The people who walked in darkness have seen a great light; those who lived in a land of deep darkness-- on them light has shined. You have multiplied the nation, you have increased its joy...
Isaiah 9:2-3


Nobody will be here when we awaken on Christmas morning -- our children are grown, and will awaken in their own houses. It will be a |Sunday morning, so there will be normal church. A nice dinner. Some guests later. And then just Q and me.

What do you want for Christmas? he asked earlier this month.

Oh, I don't know, I answered. There's nothing I need. How about you?

The same, he said. I have everything I need.

And so we've decided to give each other Episcopal Relief and Development for Christmas. We'll sit down with their "Gifts for Life" catalogue on Christmas afternoon and choose something wonderful. We already know it will be wonderful because of how wonderful my recent ordination anniversary was. I have rarely had as much fun as I had marking 25 years of priesthood.

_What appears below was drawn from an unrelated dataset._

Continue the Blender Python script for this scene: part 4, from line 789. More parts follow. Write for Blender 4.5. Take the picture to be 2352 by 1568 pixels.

How much did they get, again? he asked.

Almost $20,000.

Wow. That's a lot of pigs.

Yup. I got lots of pigs. I got mosquito nets and fish farms. I got seeds and farming tools. I got schooling for African AIDS orphans -- Q himself gave me a year's schooling for 30 children. 30!

I don't know what we'll choose on Christmas Day. Maybe Hurricane Katrina aid and Pakistani earthquake aid, in a 50/50 split. Maybe something else. But we have plenty of lovely coffee and tea, and I have baked lots of cookies. I hear it might snow, and we have plenty of firewood. We have some good Christmas CDs -- music to choose Gifts for Life by.

Could a Christmas afternoon be happier? Two people more blessed? If so, I can't imagine how.